Georgia's Fight to Save the Salt Marshes Continues to Pay Off 50 Years Later

When it comes to protecting the state from sea-level rise, Georgia is a step ahead of the rest thanks to a piece of legislation celebrating its 50th anniversary this year.

2 minute read

September 21, 2020, 11:00 AM PDT

By Lee Flannery @leecflannery


Clam Creek, located on coastal Georgia's Jekyll Island, is a popular place for birders, photographers and cyclists. Its salt marsh is a great place to watch wildlife.

Joanne Dale / Shutterstock

One hundred miles of coastal salt marsh along the Georgia coast is an integral part of the fabric of the state's identity, wildlife habitat, and natural landscape.
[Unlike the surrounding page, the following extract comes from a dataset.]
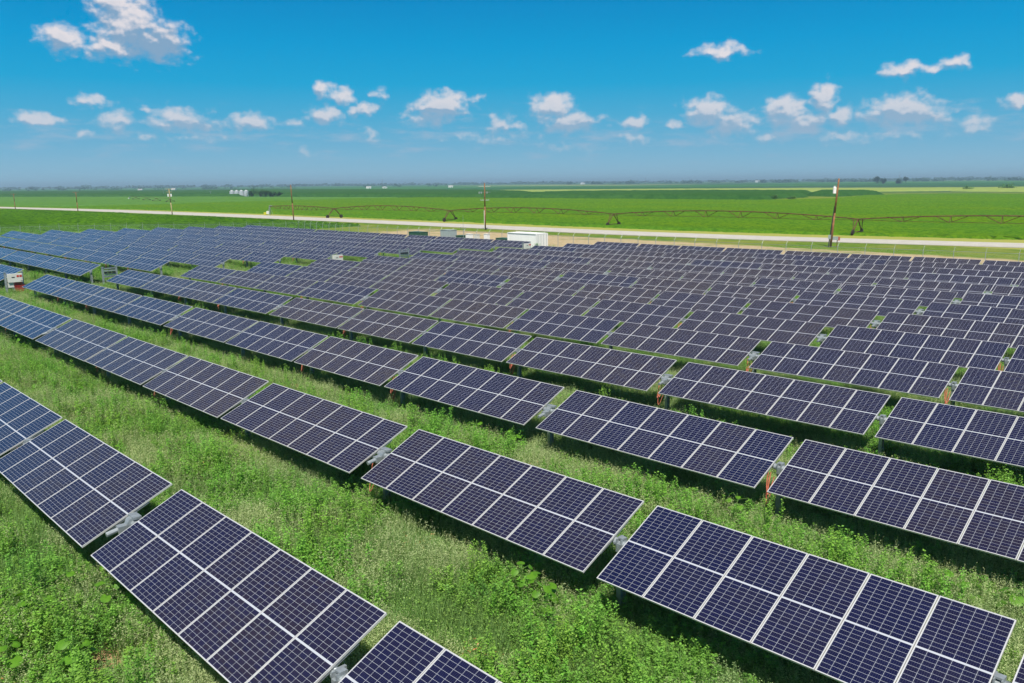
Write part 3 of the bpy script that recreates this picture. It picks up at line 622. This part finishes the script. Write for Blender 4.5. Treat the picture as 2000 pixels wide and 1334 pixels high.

Fifty years since a Georgia law was passed to protect the marsh, residents know that the 400,000 acres of tall grasses and shallow, muddy waters are appreciated and secure. 

But this wasn't always the case, says Molly Samuel. "The marsh’s value and its beauty might be taken for granted now, but in the late-1960s, there was a proposal to mine Georgia’s salt marsh. To dig it up, then fill it in."
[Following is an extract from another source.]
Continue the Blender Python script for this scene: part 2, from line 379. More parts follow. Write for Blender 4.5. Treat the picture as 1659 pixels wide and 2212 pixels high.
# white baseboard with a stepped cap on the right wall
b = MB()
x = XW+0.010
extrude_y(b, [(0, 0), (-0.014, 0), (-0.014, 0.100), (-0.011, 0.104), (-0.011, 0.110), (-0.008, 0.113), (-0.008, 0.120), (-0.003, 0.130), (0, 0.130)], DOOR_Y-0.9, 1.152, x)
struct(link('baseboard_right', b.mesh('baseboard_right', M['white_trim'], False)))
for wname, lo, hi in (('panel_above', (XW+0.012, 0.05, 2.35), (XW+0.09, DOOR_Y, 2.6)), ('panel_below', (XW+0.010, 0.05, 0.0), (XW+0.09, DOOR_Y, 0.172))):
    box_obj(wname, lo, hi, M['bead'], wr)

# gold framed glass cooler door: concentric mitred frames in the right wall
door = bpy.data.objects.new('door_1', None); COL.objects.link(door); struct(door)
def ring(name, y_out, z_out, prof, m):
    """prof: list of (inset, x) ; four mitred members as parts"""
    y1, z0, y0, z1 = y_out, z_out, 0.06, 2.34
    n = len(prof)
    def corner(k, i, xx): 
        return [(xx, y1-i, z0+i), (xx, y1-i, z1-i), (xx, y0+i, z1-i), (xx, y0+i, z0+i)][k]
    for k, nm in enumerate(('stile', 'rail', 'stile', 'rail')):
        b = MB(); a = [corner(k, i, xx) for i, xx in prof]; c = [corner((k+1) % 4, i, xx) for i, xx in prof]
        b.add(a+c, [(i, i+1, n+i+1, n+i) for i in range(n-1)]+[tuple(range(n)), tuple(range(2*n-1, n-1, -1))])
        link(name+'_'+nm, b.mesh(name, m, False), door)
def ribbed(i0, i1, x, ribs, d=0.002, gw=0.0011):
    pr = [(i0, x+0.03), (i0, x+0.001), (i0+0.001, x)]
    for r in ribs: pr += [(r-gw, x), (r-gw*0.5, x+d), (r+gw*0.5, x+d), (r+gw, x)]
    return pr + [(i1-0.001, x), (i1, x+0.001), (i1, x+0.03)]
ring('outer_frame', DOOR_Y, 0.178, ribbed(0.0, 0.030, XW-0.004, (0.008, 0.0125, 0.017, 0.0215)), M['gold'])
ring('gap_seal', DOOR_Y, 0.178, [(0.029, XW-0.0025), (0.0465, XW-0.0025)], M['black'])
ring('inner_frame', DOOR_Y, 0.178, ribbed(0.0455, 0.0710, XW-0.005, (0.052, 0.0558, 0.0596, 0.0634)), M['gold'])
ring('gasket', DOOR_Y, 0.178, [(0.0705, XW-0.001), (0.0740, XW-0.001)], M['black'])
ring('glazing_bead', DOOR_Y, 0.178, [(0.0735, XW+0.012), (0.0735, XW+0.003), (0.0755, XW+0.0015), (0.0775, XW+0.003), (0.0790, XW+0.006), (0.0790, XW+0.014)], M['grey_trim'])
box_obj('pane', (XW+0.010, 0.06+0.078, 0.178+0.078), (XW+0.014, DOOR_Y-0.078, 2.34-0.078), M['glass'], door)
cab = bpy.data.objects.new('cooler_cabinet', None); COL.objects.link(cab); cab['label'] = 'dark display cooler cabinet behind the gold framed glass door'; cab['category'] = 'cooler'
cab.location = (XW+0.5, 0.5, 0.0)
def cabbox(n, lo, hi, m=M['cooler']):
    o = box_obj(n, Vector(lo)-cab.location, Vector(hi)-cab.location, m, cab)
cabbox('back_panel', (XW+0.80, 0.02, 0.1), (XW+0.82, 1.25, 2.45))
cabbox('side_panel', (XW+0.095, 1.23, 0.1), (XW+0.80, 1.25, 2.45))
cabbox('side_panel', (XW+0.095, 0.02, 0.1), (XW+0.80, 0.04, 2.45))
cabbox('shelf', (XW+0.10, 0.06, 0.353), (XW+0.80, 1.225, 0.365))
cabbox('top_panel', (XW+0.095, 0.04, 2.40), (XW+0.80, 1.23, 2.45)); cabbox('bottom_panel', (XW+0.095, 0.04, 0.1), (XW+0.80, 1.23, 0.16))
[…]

The legislation would later prove itself to be vital to the states future as sea-level rise threatening costal communities in the United States and beyond. Georgia's marshes make up about a third of salt marshland on the Eastern Seaboard, an indispensable buffer between land and sea. 

Samuel recounts the history of Coastal Marshlands Protection Act. The desire to develop Georgia's 12 islands "largely owned by wealthy families that used them as vacation destinations" and a phosphate mining proposal turned out the masses during a state hearing on the matter. 

Fifty years later, Georgia has a new beast to tackle. "On the Georgia coast, sea levels are getting higher by a little over a tenth of an inch a year, adding up to close to a foot a century," writes Samuel.

Experts say that as the sea-level rises, the marshlands will inch inland. "Georgia is working on ways to adapt to and prepare for increasingly high tides, asking local governments to plan for sea level rise, and protecting open space so that the marshes can keep moving inland," Samuel says.